Aides publiques perçues par Ubisoft en 2023-2024

Type d’aideMontant perçu (€)
Crédit d’impôt jeu vidéo (CIJV)24,1 M€
Crédit d’impôt recherche3,6 M€
Autres crédits (animation, mécénat, international)3,2 M€
Subvention régionale Nouvelle-Aquitaine600 000 €
Allègements de charges sociales6 M€
Aides à l’apprentissage300 000 €
Total38,4 M€

Un pilier de l’industrie vidéoludique française

J’ai grandi avec les Lapins Crétins et vibré sur chaque nouvel Assassin’s Creed. Derrière ces titres cultes, il y a une entreprise française fondée en Bretagne qui emploie 17 000 personnes dans le monde, dont 4 000 en France. Yves Guillemot l’a rappelé au Sénat : Ubisoft est un fleuron qui exporte 95 % de sa production, et ce, sans jamais délaisser ses racines hexagonales.

En chiffres, cela donne 2,3 milliards d’euros de chiffre d’affaires en 2023, principalement réalisés à l’international. Mais ce succès ne tient pas uniquement à la créativité de ses équipes : il repose aussi sur des dispositifs comme le crédit d’impôt jeu vidéo (CIJV), sans lesquels Ubisoft n’aurait pas pu maintenir un tel niveau de compétitivité.
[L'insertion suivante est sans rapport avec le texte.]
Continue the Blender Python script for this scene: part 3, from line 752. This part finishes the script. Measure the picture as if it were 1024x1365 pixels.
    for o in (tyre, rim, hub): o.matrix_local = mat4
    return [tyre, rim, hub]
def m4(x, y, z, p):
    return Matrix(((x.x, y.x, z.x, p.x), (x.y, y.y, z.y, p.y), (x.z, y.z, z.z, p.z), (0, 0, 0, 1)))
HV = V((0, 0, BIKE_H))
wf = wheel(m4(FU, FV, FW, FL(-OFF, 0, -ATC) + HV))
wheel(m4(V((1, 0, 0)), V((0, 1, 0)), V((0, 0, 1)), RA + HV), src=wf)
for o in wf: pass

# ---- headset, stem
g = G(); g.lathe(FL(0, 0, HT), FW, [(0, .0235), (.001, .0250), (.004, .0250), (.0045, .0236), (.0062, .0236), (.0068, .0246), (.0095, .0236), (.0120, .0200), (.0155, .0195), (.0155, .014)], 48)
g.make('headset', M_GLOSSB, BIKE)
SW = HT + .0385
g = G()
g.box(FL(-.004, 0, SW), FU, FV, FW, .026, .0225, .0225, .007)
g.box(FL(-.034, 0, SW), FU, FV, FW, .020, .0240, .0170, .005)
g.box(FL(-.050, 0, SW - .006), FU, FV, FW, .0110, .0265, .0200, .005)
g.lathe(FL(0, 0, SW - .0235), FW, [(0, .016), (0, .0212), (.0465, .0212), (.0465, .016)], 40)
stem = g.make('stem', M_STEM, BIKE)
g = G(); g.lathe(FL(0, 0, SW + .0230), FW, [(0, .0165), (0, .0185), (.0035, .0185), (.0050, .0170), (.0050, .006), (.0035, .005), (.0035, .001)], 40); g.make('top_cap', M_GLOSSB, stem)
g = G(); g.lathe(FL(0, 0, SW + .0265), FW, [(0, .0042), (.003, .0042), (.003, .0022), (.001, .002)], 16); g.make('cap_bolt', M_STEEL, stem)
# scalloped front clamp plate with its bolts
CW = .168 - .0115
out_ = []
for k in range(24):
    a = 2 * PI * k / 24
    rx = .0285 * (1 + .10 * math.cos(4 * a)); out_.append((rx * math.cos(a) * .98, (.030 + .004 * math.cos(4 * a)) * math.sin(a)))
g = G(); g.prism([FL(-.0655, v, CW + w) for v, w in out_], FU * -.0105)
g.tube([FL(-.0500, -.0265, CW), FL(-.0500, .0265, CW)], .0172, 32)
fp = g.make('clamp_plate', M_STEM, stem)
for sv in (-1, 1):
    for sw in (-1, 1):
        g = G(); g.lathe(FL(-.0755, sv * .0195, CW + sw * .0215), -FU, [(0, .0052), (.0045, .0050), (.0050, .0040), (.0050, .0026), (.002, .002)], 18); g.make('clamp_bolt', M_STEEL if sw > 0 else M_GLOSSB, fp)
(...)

Le crédit d’impôt jeu vidéo : levier ou dépendance ?

Yves Guillemot n’a pas éludé la question : oui, Ubisoft reçoit des aides publiques. Mais il les assume et les défend comme des instruments stratégiques.

Pourquoi ?

  • Elles créent et préservent des emplois qualifiés en France
  • Elles permettent de développer des technologies propriétaires, comme les moteurs Anvil ou Snowdrop
  • Elles attirent des talents et encouragent l’essaimage entrepreneurial (des anciens créent leurs propres studios)

Et franchement, quand on compare à ce qui se passe au Canada ou en Allemagne, il devient clair que la France joue une partie serrée. Le CIJV, plafonné à 6 M€ par studio, est un outil ciblé, conditionné, et selon Guillemot, redoutablement efficace.


Mais à quel prix social ?

C’est là que les choses se compliquent. Je discutais récemment avec un développeur qui a quitté Paris pour travailler à distance. Il m’a confié avoir vu sa vie transformée par le télétravail. Et pourtant, Ubisoft a décidé de réduire cette possibilité à trois jours de présence par semaine. Ce retour forcé au bureau a mis le feu aux poudres.

Les syndicats dénoncent :

  • Une absence de dialogue réel
  • Des pressions internes lors des négociations
  • Une vision centralisée et peu adaptée aux réalités locales

Le mot est lâché : « foutage de gueule ». Il revient souvent dans les témoignages des salariés. Et même si Ubisoft se veut rassurant, en promettant de ne pas forcer les retours en présentiel à 100 %, la défiance reste palpable.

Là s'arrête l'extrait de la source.